■ Data extract
** START **
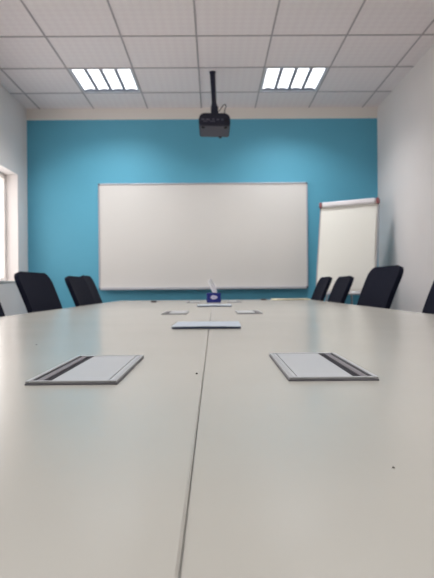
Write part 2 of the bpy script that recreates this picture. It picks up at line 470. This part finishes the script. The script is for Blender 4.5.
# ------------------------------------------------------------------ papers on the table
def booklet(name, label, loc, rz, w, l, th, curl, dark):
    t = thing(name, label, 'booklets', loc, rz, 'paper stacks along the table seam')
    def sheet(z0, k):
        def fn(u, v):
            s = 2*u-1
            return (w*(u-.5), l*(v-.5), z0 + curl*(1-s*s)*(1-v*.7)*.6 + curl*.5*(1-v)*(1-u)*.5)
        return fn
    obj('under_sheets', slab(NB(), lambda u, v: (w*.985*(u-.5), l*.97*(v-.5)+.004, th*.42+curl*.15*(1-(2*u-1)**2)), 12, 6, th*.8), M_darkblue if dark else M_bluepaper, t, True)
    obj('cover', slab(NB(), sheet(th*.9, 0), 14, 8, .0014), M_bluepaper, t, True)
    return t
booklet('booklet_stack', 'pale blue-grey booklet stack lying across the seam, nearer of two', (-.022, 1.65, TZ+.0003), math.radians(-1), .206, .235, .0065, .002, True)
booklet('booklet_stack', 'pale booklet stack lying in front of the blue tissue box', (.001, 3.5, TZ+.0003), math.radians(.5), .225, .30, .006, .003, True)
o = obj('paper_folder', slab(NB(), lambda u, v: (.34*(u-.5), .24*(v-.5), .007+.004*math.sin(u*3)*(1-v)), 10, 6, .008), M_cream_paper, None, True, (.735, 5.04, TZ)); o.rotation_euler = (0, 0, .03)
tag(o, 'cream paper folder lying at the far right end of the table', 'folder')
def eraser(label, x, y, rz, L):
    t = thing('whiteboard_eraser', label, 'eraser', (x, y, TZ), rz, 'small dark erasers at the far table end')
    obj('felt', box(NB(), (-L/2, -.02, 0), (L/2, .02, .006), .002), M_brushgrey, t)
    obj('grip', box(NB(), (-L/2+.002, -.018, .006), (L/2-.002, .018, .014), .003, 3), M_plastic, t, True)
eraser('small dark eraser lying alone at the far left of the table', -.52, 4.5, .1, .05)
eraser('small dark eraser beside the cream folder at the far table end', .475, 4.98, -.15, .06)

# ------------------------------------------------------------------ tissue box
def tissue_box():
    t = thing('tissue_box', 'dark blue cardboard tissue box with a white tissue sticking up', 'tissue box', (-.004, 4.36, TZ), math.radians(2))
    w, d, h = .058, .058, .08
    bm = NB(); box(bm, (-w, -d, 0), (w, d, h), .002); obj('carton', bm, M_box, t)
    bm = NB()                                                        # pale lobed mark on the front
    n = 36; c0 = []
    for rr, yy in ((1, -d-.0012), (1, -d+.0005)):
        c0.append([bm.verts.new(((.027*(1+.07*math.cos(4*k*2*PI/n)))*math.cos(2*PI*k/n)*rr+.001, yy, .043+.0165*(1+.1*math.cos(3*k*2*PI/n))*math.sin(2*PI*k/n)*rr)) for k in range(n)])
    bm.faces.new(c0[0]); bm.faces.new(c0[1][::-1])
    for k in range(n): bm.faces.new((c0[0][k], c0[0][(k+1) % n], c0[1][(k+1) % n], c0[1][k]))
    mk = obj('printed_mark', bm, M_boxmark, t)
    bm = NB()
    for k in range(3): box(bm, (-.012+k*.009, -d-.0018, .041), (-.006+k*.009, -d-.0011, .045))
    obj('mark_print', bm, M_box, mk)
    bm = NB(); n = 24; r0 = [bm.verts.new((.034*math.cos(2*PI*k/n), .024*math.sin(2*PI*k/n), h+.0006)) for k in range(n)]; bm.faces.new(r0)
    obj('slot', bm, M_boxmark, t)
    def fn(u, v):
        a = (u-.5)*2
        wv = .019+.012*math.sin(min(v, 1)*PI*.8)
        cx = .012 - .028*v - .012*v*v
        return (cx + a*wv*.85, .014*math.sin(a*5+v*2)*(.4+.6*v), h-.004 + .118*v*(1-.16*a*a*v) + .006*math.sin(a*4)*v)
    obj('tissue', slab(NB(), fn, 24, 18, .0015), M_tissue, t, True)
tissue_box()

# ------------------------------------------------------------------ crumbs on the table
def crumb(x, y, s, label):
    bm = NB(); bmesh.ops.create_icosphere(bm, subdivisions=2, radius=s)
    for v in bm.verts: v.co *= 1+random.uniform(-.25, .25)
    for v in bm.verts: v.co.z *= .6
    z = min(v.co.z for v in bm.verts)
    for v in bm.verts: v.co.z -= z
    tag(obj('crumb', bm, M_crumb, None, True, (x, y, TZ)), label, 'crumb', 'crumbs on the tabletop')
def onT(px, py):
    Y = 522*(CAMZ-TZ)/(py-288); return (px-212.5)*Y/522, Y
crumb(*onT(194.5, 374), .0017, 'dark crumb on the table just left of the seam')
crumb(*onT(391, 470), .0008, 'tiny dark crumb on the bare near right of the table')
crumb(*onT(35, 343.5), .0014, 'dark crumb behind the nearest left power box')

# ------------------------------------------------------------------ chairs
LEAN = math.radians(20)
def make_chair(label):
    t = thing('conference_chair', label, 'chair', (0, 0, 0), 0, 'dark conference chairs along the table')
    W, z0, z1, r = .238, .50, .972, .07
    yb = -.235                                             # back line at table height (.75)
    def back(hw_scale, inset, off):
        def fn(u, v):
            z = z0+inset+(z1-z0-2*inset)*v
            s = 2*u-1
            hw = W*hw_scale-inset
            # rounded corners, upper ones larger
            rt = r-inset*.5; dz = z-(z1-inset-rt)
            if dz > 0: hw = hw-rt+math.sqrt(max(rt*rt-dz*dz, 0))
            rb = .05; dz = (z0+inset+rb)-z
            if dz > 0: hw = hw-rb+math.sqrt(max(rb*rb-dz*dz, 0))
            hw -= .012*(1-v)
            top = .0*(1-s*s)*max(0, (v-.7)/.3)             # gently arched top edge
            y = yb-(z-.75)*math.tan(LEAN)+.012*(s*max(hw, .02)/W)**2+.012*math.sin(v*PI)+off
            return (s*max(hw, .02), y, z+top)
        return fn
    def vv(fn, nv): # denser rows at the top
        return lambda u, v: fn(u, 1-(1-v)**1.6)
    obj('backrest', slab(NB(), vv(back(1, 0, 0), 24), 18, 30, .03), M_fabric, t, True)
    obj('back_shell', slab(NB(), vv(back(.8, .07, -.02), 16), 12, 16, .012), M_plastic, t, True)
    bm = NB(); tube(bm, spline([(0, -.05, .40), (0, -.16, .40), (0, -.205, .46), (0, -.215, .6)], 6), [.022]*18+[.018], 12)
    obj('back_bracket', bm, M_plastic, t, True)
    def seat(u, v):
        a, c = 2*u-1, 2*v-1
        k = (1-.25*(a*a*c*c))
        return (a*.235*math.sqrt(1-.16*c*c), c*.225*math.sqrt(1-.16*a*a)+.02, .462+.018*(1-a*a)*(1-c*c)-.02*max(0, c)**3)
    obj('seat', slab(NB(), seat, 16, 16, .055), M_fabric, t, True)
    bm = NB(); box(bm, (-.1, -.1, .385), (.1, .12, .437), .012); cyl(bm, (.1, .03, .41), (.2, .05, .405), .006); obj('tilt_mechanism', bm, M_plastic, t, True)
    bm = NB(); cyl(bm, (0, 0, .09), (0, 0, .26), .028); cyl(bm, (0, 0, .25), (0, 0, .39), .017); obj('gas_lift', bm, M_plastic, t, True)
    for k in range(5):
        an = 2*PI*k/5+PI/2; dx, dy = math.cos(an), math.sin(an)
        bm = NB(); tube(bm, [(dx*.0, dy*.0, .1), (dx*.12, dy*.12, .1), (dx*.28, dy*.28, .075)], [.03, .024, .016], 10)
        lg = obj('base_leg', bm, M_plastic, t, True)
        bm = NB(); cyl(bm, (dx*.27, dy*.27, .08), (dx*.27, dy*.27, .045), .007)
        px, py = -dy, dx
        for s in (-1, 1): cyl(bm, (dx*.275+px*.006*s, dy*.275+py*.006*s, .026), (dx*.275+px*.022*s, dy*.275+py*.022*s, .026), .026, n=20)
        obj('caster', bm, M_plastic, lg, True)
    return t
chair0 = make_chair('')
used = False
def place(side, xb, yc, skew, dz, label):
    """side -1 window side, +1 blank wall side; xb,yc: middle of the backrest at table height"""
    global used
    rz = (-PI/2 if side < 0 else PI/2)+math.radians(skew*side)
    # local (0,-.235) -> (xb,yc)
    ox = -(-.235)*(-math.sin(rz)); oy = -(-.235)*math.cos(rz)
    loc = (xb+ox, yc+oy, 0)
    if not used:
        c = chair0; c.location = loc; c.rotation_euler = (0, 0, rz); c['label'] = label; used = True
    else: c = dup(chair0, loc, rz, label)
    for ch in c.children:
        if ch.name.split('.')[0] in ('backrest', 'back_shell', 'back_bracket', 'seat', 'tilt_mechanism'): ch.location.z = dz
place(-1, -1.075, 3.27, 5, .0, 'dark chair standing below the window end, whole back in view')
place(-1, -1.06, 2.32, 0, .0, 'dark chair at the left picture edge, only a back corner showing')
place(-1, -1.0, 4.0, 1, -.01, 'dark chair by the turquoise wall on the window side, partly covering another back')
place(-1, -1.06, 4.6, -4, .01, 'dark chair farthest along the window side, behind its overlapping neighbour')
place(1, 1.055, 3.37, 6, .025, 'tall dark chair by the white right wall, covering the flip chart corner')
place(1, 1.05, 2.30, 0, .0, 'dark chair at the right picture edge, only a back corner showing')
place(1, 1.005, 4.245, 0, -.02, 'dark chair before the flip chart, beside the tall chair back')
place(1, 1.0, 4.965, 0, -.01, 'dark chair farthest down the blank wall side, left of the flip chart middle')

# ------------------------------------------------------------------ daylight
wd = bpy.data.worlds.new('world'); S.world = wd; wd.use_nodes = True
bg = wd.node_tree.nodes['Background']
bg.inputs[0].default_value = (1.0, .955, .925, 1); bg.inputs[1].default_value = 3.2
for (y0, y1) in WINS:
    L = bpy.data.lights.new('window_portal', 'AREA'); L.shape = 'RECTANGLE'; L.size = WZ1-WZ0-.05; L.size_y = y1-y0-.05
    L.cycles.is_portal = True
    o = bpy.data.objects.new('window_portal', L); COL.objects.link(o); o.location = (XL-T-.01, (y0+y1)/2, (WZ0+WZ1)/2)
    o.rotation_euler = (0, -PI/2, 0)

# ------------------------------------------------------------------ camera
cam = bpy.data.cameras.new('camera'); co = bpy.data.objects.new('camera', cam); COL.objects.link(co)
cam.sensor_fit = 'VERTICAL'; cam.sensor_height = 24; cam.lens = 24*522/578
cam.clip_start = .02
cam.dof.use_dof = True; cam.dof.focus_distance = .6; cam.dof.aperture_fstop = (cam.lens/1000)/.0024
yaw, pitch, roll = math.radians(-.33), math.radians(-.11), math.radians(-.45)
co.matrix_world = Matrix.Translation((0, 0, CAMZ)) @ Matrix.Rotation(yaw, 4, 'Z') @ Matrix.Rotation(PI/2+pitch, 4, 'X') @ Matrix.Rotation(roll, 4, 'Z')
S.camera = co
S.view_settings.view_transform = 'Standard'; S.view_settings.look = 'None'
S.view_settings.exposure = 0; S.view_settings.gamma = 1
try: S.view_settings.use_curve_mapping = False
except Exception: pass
** END **
■ Instructions for the task
List all lines above in which the string "picture" appears.

■ Task answer
Write part 2 of the bpy script that recreates this picture. It picks up at line 470. This part finishes the script. The script is for Blender 4.5.
place(-1, -1.06, 2.32, 0, .0, 'dark chair at the left picture edge, only a back corner showing')
place(1, 1.05, 2.30, 0, .0, 'dark chair at the right picture edge, only a back corner showing')